Foi jornalista da Folha de 1984 a 1999, onde foi diretor da Sucursal de Brasília, secretário de Redação, repórter especial, editor da "Revista da Folha" e ombudsman em dois períodos, de 1991 a 1993 e em 1997.
Folhão
O leitor atento já terá notado que a Folha vive ano de aguda crise de identidade, que ameaça virar do avesso sua personalidade editorial.
Até aqui o jornal denunciava suas preferências com clareza: atenção muito privilegiada à cobertura dos desdobramentos da crise político-econômica, aos assuntos de Estado, tema sempre comum dos chamados "jornais de prestígio" em toda parte.
A essa prioridade estava subordinada a segunda perna do esqueleto, que se limitava a seguir o passo do conjunto: publicação de cadernos que procurassem explorar os interesses de diversos tipos de leitores, menos interessados pela prolongada crise nacional. Tal contingente de leitores e leitoras já era grande e recebeu a adesão dos órfãos gerados pelo fracasso das ideologias.
Agora, está ocorrendo uma inversão de posições nos pólos desse desse modelo. Parece-me que tende a se consumar cada vez mais a transição no sentido de que a "revistização" seja característica principal da Folha.
A nova crença é de que já não há um ou dois assuntos que galvanizem a sociedade. A polaridade direita-esquerda acabou. Em seu lugar surgem inúmeros interesses sobre temas específicos de que é preciso tratar. Menos Collor de Mello e mais Michael Jackson, por exemplo.
Essa "despolitização" do jornalismo não é invenção da Folha. Nos Estados Unidos ela vem sendo acionada, na forma de cadernização e edições regionais, como recurso desesperado dos jornais para manter suas tiragens, num ambiente cultural e tecnológico cada vez menos "jornalísticos" no sentido de constituírem um espaço comum onde a sociedade se "encontra" para debater suas preferências diante do Estado.
Na Folha, a inclinação para um jornalismo com menos atenção às ações relativas ao governo, nessa pulverização dos focos de leitura já se manifestara na reforma editorial de fevereiro passado, quando o caderno de Economia foi desmembrado e o miolo do noticiário econômico aglutinou-se ao político no confuso caderno "Brasil".
O restolho formou o caderno "Dinheiro", que perdeu temperatura e pressão e vaga até desinteressante e desnorteado na recessão brasileira.
Apesar dos atritos que qualquer mudança gera com o leitor tradicional, a Folha parece disposta a tudo para realizar essa metamorfose. O jornal investe grandes somas, chega na prática a pagar para ter uma tiragem maior, a "comprar circulação", como se diz na gíria jornalística.

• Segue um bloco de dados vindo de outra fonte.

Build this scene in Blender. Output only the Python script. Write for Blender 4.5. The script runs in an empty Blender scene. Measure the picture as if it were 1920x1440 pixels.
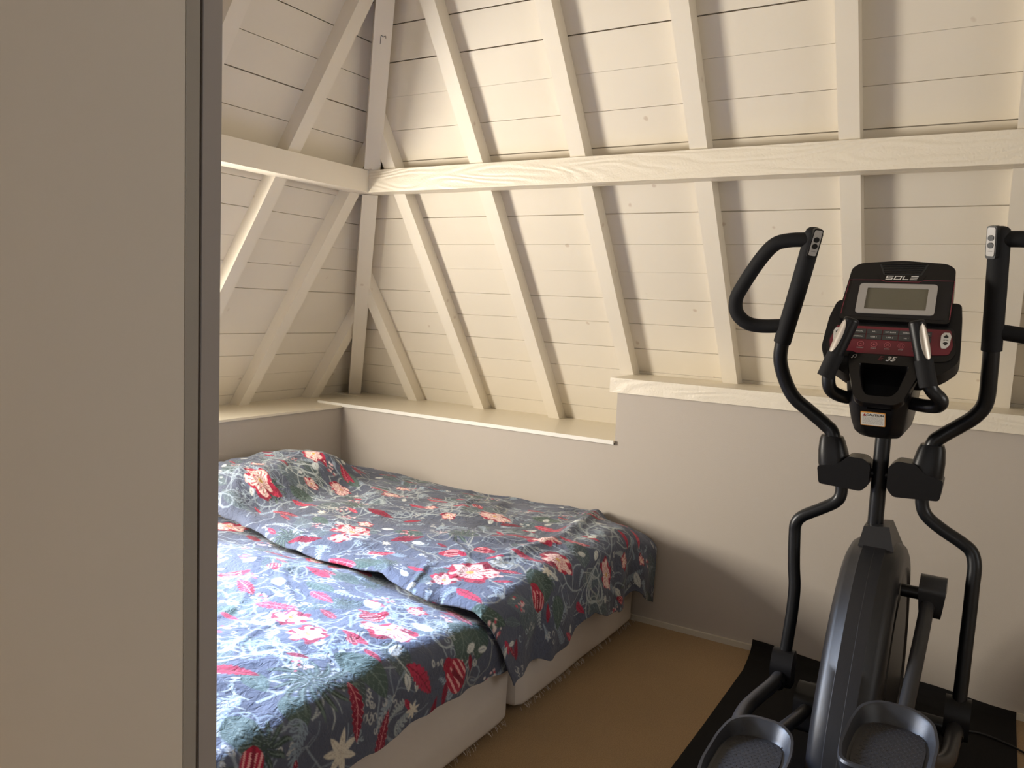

A amplificação dos cadernos de classificados, implantada no fim de semana passado radicalizou a reforma de fevereiro, com resultados fulminantes na estreia: uma tiragem recorde de 518.000 exemplares, que sobre hoje para cerca de 525.000.
É verdade que a reforma - cujo cerne é a ampliação do serviço informativo dos Classifolhas - é coerente com o deslocamento editorial que o jornal vem fazendo.
Mas, nem a Folha esconde que seu objetivo principal é fustigar a posição do concorrente no que ele tem de mais forte, a edição de domingo e dentro dela, abalar os classificados de empregos e imóveis.
Os Classifolhas, que antes só vendiam anúncios, agora oferecem de graça, em roteiros editorialmente bem organizados, espaço para a publicação de informações que o concorrente cobra para publicar.
O conflito põe frente a frente as unidades de maior poder de fogo das duas empresas: a máquina comercial de classificados do "Estadão" contra máquina editorial do "Folhão". A disputa é encarniçada. Dela podem surgir novos rumos para o jornalismo diário brasileiro.
ALTA E BAIXA
BAIXA para o "O Estado de S. Paulo" pela maneira adocicada como foi anunciada a saída de seu diretor de Redação, Augusto Nunes, para o jornal gaúcho "Zero Hora". A imprensa é assim: transparência é bom para os outros.
ALTA para a Folha, por que parece que a URSS finalmente vai mudar de nome. O jornal se livrará assim fo incômodo de ser o único a chamar o país de ex-URSS.
BAIXA para a Folha, que se apressou em caracterizar a estranha morte do milionário Robert Maxwell como um "acidente". Agora, a imprensa inglesa faz novas revelações e aumenta o mistério em torno do caso.
BAIXA para a Folha, que na editoria de Cotidiano publicou previsão de sol em São Paulo na quinta-feira. Choveu. E na seção Atmosfera, de sexta, publicou previsão de chuva. Fez sol.